Repeat exactly each line of the data provided below.

[begin Excerpted records]

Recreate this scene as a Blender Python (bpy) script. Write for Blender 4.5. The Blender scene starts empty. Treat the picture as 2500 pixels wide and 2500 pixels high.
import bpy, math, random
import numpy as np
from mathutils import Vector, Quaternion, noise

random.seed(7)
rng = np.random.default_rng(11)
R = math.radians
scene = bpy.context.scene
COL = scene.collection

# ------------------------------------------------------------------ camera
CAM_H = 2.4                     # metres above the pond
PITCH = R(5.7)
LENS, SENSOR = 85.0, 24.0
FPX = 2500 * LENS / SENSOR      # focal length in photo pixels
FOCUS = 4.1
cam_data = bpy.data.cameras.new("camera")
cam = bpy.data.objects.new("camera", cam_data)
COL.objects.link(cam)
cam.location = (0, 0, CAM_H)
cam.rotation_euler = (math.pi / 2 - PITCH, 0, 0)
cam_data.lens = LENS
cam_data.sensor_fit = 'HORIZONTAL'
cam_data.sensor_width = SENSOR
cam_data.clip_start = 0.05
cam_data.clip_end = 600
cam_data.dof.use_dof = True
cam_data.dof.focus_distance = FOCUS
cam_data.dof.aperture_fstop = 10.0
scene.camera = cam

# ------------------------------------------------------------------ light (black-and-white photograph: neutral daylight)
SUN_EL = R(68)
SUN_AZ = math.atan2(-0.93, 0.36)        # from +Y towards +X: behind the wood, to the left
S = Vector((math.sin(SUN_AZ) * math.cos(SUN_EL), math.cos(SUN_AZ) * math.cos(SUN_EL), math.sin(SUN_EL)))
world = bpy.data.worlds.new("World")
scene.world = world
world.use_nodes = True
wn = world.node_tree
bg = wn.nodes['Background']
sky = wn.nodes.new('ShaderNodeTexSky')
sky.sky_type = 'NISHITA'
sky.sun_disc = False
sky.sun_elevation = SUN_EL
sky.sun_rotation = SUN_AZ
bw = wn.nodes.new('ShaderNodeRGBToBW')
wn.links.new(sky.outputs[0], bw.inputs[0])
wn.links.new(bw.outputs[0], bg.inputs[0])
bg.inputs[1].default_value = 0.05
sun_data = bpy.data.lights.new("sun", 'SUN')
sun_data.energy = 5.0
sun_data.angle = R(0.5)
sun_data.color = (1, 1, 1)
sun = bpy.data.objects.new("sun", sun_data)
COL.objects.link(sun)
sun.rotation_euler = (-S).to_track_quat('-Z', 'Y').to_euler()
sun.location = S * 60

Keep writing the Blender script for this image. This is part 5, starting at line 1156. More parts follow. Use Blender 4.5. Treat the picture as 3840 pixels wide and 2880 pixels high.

[end Excerpted records]

Full output |
Recreate this scene as a Blender Python (bpy) script. Write for Blender 4.5. The Blender scene starts empty. Treat the picture as 2500 pixels wide and 2500 pixels high.
import bpy, math, random
import numpy as np
from mathutils import Vector, Quaternion, noise

random.seed(7)
rng = np.random.default_rng(11)
R = math.radians
scene = bpy.context.scene
COL = scene.collection

# ------------------------------------------------------------------ camera
CAM_H = 2.4                     # metres above the pond
PITCH = R(5.7)
LENS, SENSOR = 85.0, 24.0
FPX = 2500 * LENS / SENSOR      # focal length in photo pixels
FOCUS = 4.1
cam_data = bpy.data.cameras.new("camera")
cam = bpy.data.objects.new("camera", cam_data)
COL.objects.link(cam)
cam.location = (0, 0, CAM_H)
cam.rotation_euler = (math.pi / 2 - PITCH, 0, 0)
cam_data.lens = LENS
cam_data.sensor_fit = 'HORIZONTAL'
cam_data.sensor_width = SENSOR
cam_data.clip_start = 0.05
cam_data.clip_end = 600
cam_data.dof.use_dof = True
cam_data.dof.focus_distance = FOCUS
cam_data.dof.aperture_fstop = 10.0
scene.camera = cam

# ------------------------------------------------------------------ light (black-and-white photograph: neutral daylight)
SUN_EL = R(68)
SUN_AZ = math.atan2(-0.93, 0.36)        # from +Y towards +X: behind the wood, to the left
S = Vector((math.sin(SUN_AZ) * math.cos(SUN_EL), math.cos(SUN_AZ) * math.cos(SUN_EL), math.sin(SUN_EL)))
world = bpy.data.worlds.new("World")
scene.world = world
world.use_nodes = True
wn = world.node_tree
bg = wn.nodes['Background']
sky = wn.nodes.new('ShaderNodeTexSky')
sky.sky_type = 'NISHITA'
sky.sun_disc = False
sky.sun_elevation = SUN_EL
sky.sun_rotation = SUN_AZ
bw = wn.nodes.new('ShaderNodeRGBToBW')
wn.links.new(sky.outputs[0], bw.inputs[0])
wn.links.new(bw.outputs[0], bg.inputs[0])
bg.inputs[1].default_value = 0.05
sun_data = bpy.data.lights.new("sun", 'SUN')
sun_data.energy = 5.0
sun_data.angle = R(0.5)
sun_data.color = (1, 1, 1)
sun = bpy.data.objects.new("sun", sun_data)
COL.objects.link(sun)
sun.rotation_euler = (-S).to_track_quat('-Z', 'Y').to_euler()
sun.location = S * 60

Keep writing the Blender script for this image. This is part 5, starting at line 1156. More parts follow. Use Blender 4.5. Treat the picture as 3840 pixels wide and 2880 pixels high.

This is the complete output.